• **Extracted entries**
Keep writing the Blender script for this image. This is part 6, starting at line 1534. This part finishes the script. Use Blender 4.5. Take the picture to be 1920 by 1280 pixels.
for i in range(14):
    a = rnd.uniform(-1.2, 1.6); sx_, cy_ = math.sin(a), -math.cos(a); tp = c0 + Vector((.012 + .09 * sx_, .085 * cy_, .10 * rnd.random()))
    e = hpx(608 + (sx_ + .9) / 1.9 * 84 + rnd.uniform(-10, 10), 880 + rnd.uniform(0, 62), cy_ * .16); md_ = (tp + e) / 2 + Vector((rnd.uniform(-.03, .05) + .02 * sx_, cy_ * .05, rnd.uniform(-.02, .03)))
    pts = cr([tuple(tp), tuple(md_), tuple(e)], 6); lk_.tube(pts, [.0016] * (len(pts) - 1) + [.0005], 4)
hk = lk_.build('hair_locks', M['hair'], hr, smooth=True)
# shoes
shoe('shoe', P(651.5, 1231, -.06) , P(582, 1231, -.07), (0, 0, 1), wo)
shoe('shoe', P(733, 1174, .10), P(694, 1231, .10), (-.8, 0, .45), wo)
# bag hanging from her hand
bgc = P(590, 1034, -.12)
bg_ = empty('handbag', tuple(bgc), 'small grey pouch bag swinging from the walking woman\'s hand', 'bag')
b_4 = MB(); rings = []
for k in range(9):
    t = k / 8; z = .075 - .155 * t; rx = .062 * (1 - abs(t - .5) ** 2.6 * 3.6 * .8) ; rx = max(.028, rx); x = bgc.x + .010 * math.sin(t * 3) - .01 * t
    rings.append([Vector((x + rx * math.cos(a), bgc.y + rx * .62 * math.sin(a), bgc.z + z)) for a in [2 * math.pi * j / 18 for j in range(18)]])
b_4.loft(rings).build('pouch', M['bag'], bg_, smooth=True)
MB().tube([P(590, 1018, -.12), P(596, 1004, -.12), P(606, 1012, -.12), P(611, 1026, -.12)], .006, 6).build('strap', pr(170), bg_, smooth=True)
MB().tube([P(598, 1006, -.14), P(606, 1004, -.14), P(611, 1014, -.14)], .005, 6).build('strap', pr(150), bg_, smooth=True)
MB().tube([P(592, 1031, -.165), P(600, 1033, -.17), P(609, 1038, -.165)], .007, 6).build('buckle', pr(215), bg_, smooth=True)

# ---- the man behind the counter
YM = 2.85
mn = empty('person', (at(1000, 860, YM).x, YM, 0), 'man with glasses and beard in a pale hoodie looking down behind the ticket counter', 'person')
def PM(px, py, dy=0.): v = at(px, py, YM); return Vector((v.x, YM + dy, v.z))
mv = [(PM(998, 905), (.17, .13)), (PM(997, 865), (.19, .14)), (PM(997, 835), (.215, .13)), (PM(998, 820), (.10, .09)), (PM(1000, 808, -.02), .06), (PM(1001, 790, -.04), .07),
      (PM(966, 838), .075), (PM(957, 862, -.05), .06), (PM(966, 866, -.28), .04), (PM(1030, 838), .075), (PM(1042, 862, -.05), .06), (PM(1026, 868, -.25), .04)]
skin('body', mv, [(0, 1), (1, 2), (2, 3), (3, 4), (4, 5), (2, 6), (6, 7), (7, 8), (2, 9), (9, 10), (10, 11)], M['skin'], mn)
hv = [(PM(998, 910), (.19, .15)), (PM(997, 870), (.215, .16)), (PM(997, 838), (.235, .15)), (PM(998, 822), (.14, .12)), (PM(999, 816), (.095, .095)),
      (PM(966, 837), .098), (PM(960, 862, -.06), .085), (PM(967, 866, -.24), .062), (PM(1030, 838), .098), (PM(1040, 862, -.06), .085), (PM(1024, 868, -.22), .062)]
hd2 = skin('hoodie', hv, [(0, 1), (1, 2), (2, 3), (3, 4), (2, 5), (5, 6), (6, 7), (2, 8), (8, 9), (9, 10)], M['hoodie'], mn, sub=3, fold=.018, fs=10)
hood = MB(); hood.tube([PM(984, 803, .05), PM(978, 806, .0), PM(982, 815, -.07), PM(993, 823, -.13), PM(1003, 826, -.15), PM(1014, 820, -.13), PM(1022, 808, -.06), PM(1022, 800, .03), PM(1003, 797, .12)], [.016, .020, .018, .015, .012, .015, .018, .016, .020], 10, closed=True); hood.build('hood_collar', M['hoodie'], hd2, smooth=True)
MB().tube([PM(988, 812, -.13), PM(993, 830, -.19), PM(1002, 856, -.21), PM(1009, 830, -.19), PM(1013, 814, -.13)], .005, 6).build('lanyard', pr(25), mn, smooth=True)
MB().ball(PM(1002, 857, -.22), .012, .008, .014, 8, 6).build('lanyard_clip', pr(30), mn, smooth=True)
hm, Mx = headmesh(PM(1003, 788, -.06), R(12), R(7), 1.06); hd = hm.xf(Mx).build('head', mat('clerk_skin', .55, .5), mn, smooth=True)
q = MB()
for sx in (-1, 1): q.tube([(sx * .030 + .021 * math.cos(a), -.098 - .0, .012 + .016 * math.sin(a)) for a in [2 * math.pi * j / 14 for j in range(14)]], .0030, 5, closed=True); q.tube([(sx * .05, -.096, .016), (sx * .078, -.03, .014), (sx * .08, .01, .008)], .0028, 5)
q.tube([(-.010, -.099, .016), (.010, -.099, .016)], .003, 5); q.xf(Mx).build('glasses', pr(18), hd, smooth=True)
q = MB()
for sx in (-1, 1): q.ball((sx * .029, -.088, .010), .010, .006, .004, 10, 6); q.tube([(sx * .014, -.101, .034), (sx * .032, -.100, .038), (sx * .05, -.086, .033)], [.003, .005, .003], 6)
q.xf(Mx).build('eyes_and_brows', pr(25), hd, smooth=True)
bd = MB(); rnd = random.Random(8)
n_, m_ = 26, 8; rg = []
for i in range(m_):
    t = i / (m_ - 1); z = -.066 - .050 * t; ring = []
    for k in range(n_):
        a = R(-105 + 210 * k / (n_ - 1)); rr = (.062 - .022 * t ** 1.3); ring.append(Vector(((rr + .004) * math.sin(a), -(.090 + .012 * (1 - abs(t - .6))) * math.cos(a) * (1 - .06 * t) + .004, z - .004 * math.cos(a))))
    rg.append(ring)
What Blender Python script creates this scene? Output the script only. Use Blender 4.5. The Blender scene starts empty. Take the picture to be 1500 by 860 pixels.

• **Task to complete**
Copy down the whole of the data above, matching it exactly.

• **Expected output**
Keep writing the Blender script for this image. This is part 6, starting at line 1534. This part finishes the script. Use Blender 4.5. Take the picture to be 1920 by 1280 pixels.
for i in range(14):
    a = rnd.uniform(-1.2, 1.6); sx_, cy_ = math.sin(a), -math.cos(a); tp = c0 + Vector((.012 + .09 * sx_, .085 * cy_, .10 * rnd.random()))
    e = hpx(608 + (sx_ + .9) / 1.9 * 84 + rnd.uniform(-10, 10), 880 + rnd.uniform(0, 62), cy_ * .16); md_ = (tp + e) / 2 + Vector((rnd.uniform(-.03, .05) + .02 * sx_, cy_ * .05, rnd.uniform(-.02, .03)))
    pts = cr([tuple(tp), tuple(md_), tuple(e)], 6); lk_.tube(pts, [.0016] * (len(pts) - 1) + [.0005], 4)
hk = lk_.build('hair_locks', M['hair'], hr, smooth=True)
# shoes
shoe('shoe', P(651.5, 1231, -.06) , P(582, 1231, -.07), (0, 0, 1), wo)
shoe('shoe', P(733, 1174, .10), P(694, 1231, .10), (-.8, 0, .45), wo)
# bag hanging from her hand
bgc = P(590, 1034, -.12)
bg_ = empty('handbag', tuple(bgc), 'small grey pouch bag swinging from the walking woman\'s hand', 'bag')
b_4 = MB(); rings = []
for k in range(9):
    t = k / 8; z = .075 - .155 * t; rx = .062 * (1 - abs(t - .5) ** 2.6 * 3.6 * .8) ; rx = max(.028, rx); x = bgc.x + .010 * math.sin(t * 3) - .01 * t
    rings.append([Vector((x + rx * math.cos(a), bgc.y + rx * .62 * math.sin(a), bgc.z + z)) for a in [2 * math.pi * j / 18 for j in range(18)]])
b_4.loft(rings).build('pouch', M['bag'], bg_, smooth=True)
MB().tube([P(590, 1018, -.12), P(596, 1004, -.12), P(606, 1012, -.12), P(611, 1026, -.12)], .006, 6).build('strap', pr(170), bg_, smooth=True)
MB().tube([P(598, 1006, -.14), P(606, 1004, -.14), P(611, 1014, -.14)], .005, 6).build('strap', pr(150), bg_, smooth=True)
MB().tube([P(592, 1031, -.165), P(600, 1033, -.17), P(609, 1038, -.165)], .007, 6).build('buckle', pr(215), bg_, smooth=True)

# ---- the man behind the counter
YM = 2.85
mn = empty('person', (at(1000, 860, YM).x, YM, 0), 'man with glasses and beard in a pale hoodie looking down behind the ticket counter', 'person')
def PM(px, py, dy=0.): v = at(px, py, YM); return Vector((v.x, YM + dy, v.z))
mv = [(PM(998, 905), (.17, .13)), (PM(997, 865), (.19, .14)), (PM(997, 835), (.215, .13)), (PM(998, 820), (.10, .09)), (PM(1000, 808, -.02), .06), (PM(1001, 790, -.04), .07),
      (PM(966, 838), .075), (PM(957, 862, -.05), .06), (PM(966, 866, -.28), .04), (PM(1030, 838), .075), (PM(1042, 862, -.05), .06), (PM(1026, 868, -.25), .04)]
skin('body', mv, [(0, 1), (1, 2), (2, 3), (3, 4), (4, 5), (2, 6), (6, 7), (7, 8), (2, 9), (9, 10), (10, 11)], M['skin'], mn)
hv = [(PM(998, 910), (.19, .15)), (PM(997, 870), (.215, .16)), (PM(997, 838), (.235, .15)), (PM(998, 822), (.14, .12)), (PM(999, 816), (.095, .095)),
      (PM(966, 837), .098), (PM(960, 862, -.06), .085), (PM(967, 866, -.24), .062), (PM(1030, 838), .098), (PM(1040, 862, -.06), .085), (PM(1024, 868, -.22), .062)]
hd2 = skin('hoodie', hv, [(0, 1), (1, 2), (2, 3), (3, 4), (2, 5), (5, 6), (6, 7), (2, 8), (8, 9), (9, 10)], M['hoodie'], mn, sub=3, fold=.018, fs=10)
hood = MB(); hood.tube([PM(984, 803, .05), PM(978, 806, .0), PM(982, 815, -.07), PM(993, 823, -.13), PM(1003, 826, -.15), PM(1014, 820, -.13), PM(1022, 808, -.06), PM(1022, 800, .03), PM(1003, 797, .12)], [.016, .020, .018, .015, .012, .015, .018, .016, .020], 10, closed=True); hood.build('hood_collar', M['hoodie'], hd2, smooth=True)
MB().tube([PM(988, 812, -.13), PM(993, 830, -.19), PM(1002, 856, -.21), PM(1009, 830, -.19), PM(1013, 814, -.13)], .005, 6).build('lanyard', pr(25), mn, smooth=True)
MB().ball(PM(1002, 857, -.22), .012, .008, .014, 8, 6).build('lanyard_clip', pr(30), mn, smooth=True)
hm, Mx = headmesh(PM(1003, 788, -.06), R(12), R(7), 1.06); hd = hm.xf(Mx).build('head', mat('clerk_skin', .55, .5), mn, smooth=True)
q = MB()
for sx in (-1, 1): q.tube([(sx * .030 + .021 * math.cos(a), -.098 - .0, .012 + .016 * math.sin(a)) for a in [2 * math.pi * j / 14 for j in range(14)]], .0030, 5, closed=True); q.tube([(sx * .05, -.096, .016), (sx * .078, -.03, .014), (sx * .08, .01, .008)], .0028, 5)
q.tube([(-.010, -.099, .016), (.010, -.099, .016)], .003, 5); q.xf(Mx).build('glasses', pr(18), hd, smooth=True)
q = MB()
for sx in (-1, 1): q.ball((sx * .029, -.088, .010), .010, .006, .004, 10, 6); q.tube([(sx * .014, -.101, .034), (sx * .032, -.100, .038), (sx * .05, -.086, .033)], [.003, .005, .003], 6)
q.xf(Mx).build('eyes_and_brows', pr(25), hd, smooth=True)
bd = MB(); rnd = random.Random(8)
n_, m_ = 26, 8; rg = []
for i in range(m_):
    t = i / (m_ - 1); z = -.066 - .050 * t; ring = []
    for k in range(n_):
        a = R(-105 + 210 * k / (n_ - 1)); rr = (.062 - .022 * t ** 1.3); ring.append(Vector(((rr + .004) * math.sin(a), -(.090 + .012 * (1 - abs(t - .6))) * math.cos(a) * (1 - .06 * t) + .004, z - .004 * math.cos(a))))
    rg.append(ring)
What Blender Python script creates this scene? Output the script only. Use Blender 4.5. The Blender scene starts empty. Take the picture to be 1500 by 860 pixels.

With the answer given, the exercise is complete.